Important: requirements for special resolutions

These minutes are drafted for a meeting where one or more special resolutions are voted on. Under the Corporations Act, special resolutions require 75% or more of eligible votes in favour to be passed. Voting on a special resolution is generally conducted by poll. In a poll, votes are counted not on a "one per shareholder" basis, but according to the voting rights of each shareholder.

The Corporations Act states that certain proposals can only be voted on as special resolutions. These include, among others:

  • modifying or adopting the company's constitution;

  • changing the company name; and

  • changing the type of company.

Certain proposals are also put forward as special resolutions to ensure they reflect the intentions of a decisive majority of shareholders, respective of their voting rights.

For a minutes for a shareholder meeting where only ordinary resolutions are being passed, see General Meeting Minutes (To Pass Ordinary Resolution).

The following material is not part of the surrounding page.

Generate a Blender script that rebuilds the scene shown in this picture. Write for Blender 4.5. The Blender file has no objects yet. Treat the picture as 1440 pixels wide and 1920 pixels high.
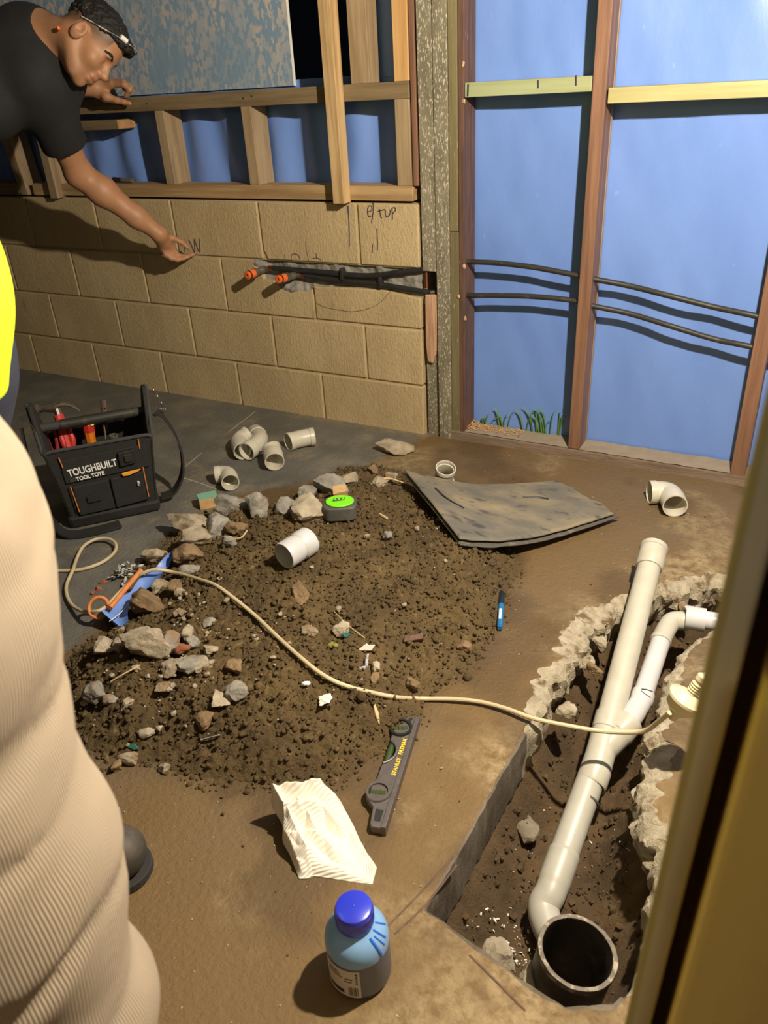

What does the General Meeting Minutes cover?

  • Details of the meeting (date, time, location);
  • Shareholder in attendance;
  • Chair of the meeting; and
  • Resolutions proposed and outcomes of these resolutions.

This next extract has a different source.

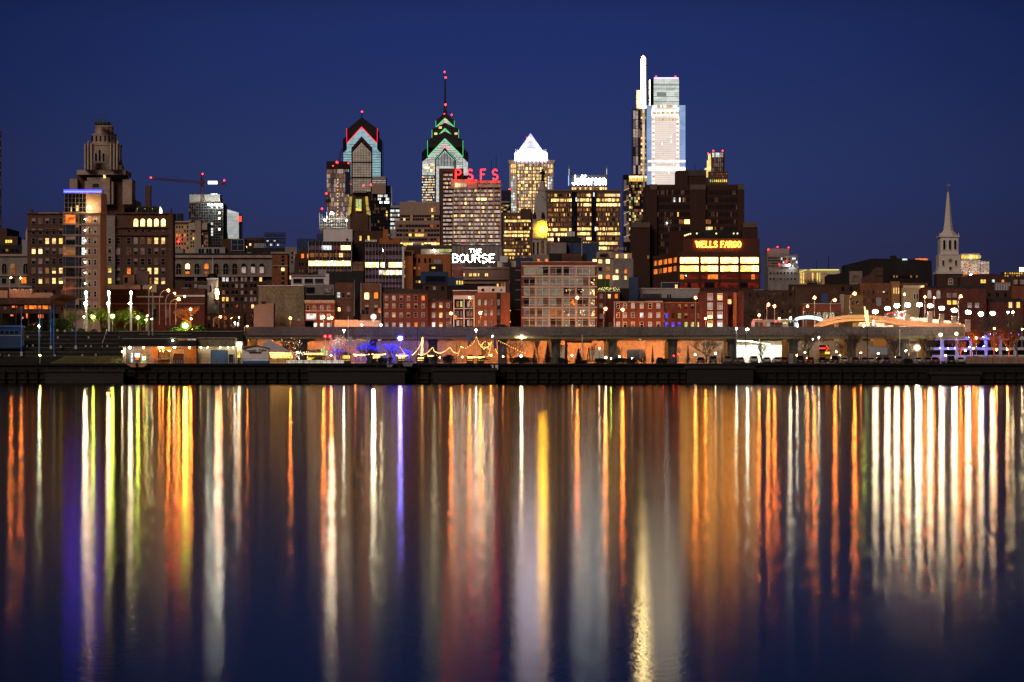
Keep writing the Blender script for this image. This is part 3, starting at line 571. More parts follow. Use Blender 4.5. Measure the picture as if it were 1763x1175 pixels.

How important are minutes in a meeting?

Aside from it being a legal requirement under the Corporation Act 2001 (Cth), keeping a record of what happens in company shareholder meetings is an important to keeping track of what has been discussed and decided, and to hold shareholders to account.

Do meeting minutes have to be approved?

Prior to each meeting, the minutes from the previous meeting must be approved by the shareholders and signed by the chair of the meeting. The shareholders should review the minutes and their approval should be recorded in the minutes of the current meeting and entered into the minute book.

How do I write a motion in meeting minutes?

In the business context, a motion is a formal proposal submitted in a meeting for discussion and possible adoption as a resolution.

It is common at shareholders meetings to have motions put forward by shareholders. The details of the motion, including who brought it, the full text and the outcome of the vote, should be recorded in the discussions section of the minutes.

How should I circulate minutes in a meeting?

Both the chair of the meeting and the shareholder should decide on the best method (e.g. email, Cloud sharing) for circulating the draft minutes. It is good governance for the draft minutes to be circulated within a reasonable time of the meeting, as this will assist in meeting the one-month deadline for entering the minutes in the minute book.

Tips for creating effective meeting minutes

Effective meeting minutes are not a transcript of every word that was said during the meeting or a record of individual shareholder contributions. However, they can be used as evidence in legal proceedings, and as such care must be taken with the preparation of the minutes.

Some useful tips include:

1. Get the agenda

Before the meeting, it is important you get a copy of the agenda and make an outline of the items being discussed. This helps save time and ensures you the right information is being recorded.

2. Don’t record everything

Effective minutes do not record all that was said in the meeting. It is important to keep an ear out for the agenda items being discussed and only record the information relevant to that discussion, and be able to differentiate between statements of facts and opinions.

3. Keep it clear and simple

The final edit of the minutes should be worded in a clear and simple language for the benefit of others. The language should be understandable, concise and objective throughout.

4. Proofread

Accuracy is one of the main responsibilities of the person taking the minutes. Before the minutes are circulated and lodged, it is important the accuracy of the recorded information is confirmed.